DIDN’T I DO THE BEST I COULD? DIDN’T I?
And how many of these folks, like Dynamite D
Darondo the Bay Area street hustler who likely did ugly things to survive this
western world, but also gave the world immense beauty as well, albeit in
obscurity because it never got held up at proper marketing angle for the
shineface world of material consumption to recognize as legitimate… how many of
these folks are seen as illegitimate because authenticity is decided by
pre-determined algorithm of wealth which holds the keys to the gates and
decides what is worth your attention and what is not?

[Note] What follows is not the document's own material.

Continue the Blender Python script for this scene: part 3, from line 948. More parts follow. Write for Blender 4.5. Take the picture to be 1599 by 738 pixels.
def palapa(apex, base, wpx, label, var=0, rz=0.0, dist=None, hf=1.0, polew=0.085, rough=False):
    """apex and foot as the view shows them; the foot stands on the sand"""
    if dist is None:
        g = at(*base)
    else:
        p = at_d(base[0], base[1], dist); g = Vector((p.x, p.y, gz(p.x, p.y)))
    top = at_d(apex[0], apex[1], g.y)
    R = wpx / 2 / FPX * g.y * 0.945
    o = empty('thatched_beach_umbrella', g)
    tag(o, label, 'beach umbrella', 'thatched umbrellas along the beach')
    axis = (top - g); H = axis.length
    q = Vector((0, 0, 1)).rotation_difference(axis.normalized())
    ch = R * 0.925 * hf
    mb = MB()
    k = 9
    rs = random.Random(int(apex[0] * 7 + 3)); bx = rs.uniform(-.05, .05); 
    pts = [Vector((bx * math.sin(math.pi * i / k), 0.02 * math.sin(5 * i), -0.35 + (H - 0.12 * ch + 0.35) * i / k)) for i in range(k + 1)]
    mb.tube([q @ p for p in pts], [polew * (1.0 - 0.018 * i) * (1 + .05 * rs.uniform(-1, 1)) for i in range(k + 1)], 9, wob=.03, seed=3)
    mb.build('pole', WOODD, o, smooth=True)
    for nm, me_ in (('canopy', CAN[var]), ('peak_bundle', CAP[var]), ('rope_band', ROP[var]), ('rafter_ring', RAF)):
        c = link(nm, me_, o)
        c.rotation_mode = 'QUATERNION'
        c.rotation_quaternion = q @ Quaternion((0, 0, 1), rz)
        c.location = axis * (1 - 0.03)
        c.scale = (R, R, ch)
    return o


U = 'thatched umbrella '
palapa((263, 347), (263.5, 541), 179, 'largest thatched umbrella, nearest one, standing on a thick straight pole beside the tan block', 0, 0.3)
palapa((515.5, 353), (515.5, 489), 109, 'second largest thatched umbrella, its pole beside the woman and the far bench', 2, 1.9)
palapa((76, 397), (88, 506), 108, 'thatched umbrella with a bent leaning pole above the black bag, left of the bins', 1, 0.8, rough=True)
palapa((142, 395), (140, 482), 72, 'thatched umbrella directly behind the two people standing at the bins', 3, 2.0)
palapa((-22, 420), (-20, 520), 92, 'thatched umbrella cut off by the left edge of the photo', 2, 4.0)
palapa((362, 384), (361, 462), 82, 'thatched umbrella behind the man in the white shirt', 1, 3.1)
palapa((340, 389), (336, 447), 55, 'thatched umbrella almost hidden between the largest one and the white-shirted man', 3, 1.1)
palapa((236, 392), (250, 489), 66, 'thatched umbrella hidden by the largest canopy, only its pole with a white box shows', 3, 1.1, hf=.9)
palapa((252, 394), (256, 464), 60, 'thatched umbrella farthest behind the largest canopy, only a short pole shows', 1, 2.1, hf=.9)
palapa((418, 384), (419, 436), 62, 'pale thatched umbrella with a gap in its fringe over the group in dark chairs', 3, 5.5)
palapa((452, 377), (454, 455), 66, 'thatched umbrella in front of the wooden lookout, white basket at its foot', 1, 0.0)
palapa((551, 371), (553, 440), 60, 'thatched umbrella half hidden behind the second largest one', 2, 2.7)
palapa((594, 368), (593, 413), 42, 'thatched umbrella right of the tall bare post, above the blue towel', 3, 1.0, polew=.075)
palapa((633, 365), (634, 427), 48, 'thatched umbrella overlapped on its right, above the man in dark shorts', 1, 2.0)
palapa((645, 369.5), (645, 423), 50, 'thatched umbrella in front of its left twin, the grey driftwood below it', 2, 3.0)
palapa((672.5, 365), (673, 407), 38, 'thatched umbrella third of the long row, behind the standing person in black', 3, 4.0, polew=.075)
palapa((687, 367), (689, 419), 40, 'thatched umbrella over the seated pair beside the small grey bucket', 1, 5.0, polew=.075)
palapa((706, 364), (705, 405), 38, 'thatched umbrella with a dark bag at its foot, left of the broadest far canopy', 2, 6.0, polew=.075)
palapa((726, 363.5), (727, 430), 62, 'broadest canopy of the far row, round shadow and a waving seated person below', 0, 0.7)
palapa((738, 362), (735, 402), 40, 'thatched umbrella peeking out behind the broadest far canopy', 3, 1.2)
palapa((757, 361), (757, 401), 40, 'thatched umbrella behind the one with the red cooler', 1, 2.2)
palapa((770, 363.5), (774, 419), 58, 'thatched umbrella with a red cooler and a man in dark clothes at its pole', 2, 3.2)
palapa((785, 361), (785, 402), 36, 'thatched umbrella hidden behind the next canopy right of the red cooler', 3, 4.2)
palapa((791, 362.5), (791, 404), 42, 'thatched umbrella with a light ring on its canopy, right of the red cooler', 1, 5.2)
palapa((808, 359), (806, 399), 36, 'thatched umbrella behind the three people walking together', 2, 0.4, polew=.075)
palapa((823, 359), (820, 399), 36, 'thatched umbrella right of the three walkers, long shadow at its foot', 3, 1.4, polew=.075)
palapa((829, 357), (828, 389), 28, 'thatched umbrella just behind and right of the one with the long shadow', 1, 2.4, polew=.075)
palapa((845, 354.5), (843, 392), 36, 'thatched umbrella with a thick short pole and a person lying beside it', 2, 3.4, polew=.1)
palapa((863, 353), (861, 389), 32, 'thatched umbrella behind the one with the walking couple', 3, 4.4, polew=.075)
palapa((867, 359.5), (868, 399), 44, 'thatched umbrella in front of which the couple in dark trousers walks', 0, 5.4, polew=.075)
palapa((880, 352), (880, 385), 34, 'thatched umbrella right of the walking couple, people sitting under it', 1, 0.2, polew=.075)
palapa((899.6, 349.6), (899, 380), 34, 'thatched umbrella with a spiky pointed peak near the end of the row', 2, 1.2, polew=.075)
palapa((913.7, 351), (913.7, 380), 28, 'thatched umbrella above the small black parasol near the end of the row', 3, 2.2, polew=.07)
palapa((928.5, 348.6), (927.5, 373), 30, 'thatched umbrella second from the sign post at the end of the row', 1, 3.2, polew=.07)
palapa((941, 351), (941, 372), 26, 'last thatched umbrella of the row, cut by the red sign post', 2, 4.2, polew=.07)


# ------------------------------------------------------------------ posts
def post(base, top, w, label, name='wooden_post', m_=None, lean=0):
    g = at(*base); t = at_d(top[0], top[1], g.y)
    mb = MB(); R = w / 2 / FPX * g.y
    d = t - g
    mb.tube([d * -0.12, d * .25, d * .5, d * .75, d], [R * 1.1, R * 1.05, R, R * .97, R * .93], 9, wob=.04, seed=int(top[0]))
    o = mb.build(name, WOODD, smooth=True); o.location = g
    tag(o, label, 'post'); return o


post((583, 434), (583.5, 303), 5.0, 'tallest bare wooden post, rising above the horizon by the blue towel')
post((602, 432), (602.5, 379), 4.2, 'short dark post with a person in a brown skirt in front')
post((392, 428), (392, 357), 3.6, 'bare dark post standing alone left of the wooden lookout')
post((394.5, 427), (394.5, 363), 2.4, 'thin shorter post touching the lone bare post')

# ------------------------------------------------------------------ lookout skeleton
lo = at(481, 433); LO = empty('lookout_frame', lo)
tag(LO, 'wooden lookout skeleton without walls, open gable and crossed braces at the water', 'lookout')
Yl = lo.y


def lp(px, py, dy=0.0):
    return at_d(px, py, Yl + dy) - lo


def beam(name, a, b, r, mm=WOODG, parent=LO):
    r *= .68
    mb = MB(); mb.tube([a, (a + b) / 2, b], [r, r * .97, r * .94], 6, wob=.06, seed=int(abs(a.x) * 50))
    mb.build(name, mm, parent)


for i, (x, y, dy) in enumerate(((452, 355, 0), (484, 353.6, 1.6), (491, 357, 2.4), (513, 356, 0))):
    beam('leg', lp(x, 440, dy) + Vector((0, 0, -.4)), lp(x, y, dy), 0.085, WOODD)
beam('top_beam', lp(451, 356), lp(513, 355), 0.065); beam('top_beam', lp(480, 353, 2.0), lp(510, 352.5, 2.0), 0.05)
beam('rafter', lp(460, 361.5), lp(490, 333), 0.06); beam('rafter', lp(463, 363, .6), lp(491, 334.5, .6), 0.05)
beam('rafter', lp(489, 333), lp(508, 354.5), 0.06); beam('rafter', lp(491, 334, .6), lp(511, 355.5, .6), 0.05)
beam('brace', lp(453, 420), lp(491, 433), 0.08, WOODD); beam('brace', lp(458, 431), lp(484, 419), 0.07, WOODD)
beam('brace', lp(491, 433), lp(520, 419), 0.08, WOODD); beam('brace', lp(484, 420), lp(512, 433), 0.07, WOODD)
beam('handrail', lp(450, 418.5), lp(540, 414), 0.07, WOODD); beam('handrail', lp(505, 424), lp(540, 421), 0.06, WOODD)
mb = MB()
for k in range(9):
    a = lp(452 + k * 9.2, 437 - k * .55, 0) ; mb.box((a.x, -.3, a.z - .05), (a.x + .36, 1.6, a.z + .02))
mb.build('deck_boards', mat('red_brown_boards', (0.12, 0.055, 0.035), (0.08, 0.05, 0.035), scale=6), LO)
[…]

Out here making beautiful
sense of this nonsense pyramid scam we all done got trapped underneath of,
whether y’all know it or not.
DIDN’T I GIVE YA EVERYTHING? DIDN’T I?
Darondo died of heart attack half a decade ago,
and only now is his music circulating to a wider audience, after he’s gone. A
lifetime spent creating, for the most part unseen, but steady doing it because
that’s all he knew how to do. The art don’t stop being beautiful even if the
creator is gone, but damn, I often wonder what kinda world we’d have if we
supported these people while they were alive. Would they have done more? Bigger
and wilder things? Or would they have crashed under the weight of too much
light? Of having to navigate manicured spaces where you can’t hide in the tall
grasses of the margins?
I TRIED MY BEST JUST TO BE A MAN. DIDN’T I?